The Final Revival of Opal and Nev by Dawnie Walton

It’s hard to keep a band together in the best of circumstances. In The Final Revival of Opal and Nev, Dawnie Walton cleverly resurrects a fictional duo from the 1970s and makes us root for them as if they were real. Opal is a Black woman with alopecia from Detroit who can sing with a mesmerizing force. Nev is a redheaded man from England. Together they made powerful and unforgettable music. But on one fateful night, Opal and Nev are forced to take sides, and the decisions made break up the band and cause irreparable harm. 40 years later are they ready for a reunion? Through a series of fictional interviews and journalistic writing, we dive into their world as it is and as it was and come to understand that nothing is as simple as it looks on the surface. In this novel, Walton plays with form and storytelling in a way that is stunning and wholly unique. 

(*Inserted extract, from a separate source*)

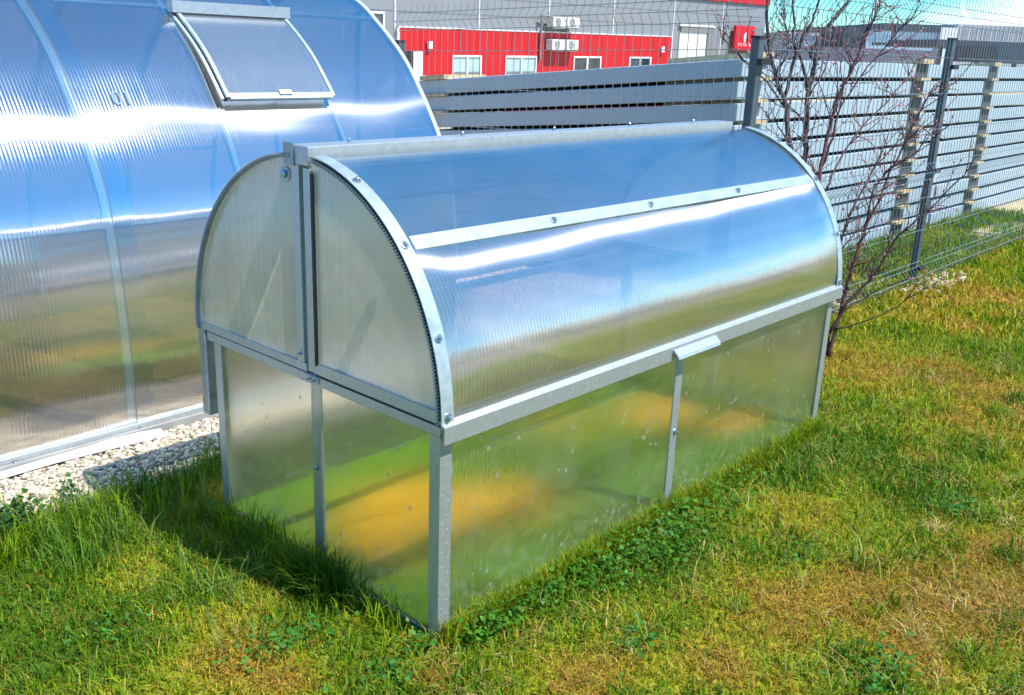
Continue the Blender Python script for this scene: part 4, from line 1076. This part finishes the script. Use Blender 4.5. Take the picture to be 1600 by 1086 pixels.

Allow Me to Retort: A Black Guy’s Guide to the Constitution by Elie Mystal

It’s strange to feel out of place in a country you helped build with a culture so intrinsically influenced by your people, and sadly that is the case for so many of us. Even more audacious is how the people in power continue to bend the law to serve their dominance and continue mass oppression all in the name of the irrefutable rights they claim the Constitution has granted them. In Allow Me to Retort, Mystal makes a clear argument about the rights we’re supposed to have and the way that Republicans distort them. He lays out his vision for a greater America and what we as citizens can do to create a more just country and Constitution. This book is important, informative, maddening, easy to digest, and entertaining. What more could one ask for?

The Street by Ann Petry

Lutie Johnson is out of place in 1940s Harlem. But she moved into a fourth-floor walkup with her young son, Bub, because the price was right, and she’d like for her and her son to have more safety and stability than they’d had in the past. Poverty doesn’t care about her dreams though, and neither does anyone else, not for free anyway. Everything she needs and wants for her son comes at a steep price. Poverty is the enemy, but so is the street itself. So what can Lutie do but fight? Nothing. In this novel we witness her valiant effort, and we root for her and little Bub, all while knowing how hard it is to escape the trouble of being poor and Black in America, both then, and now. This novel is a revelation. Ann Petry was the first Black woman author to sell over a million copies of a novel. She puts you right in Lutie’s shoes and doesn’t let you look away.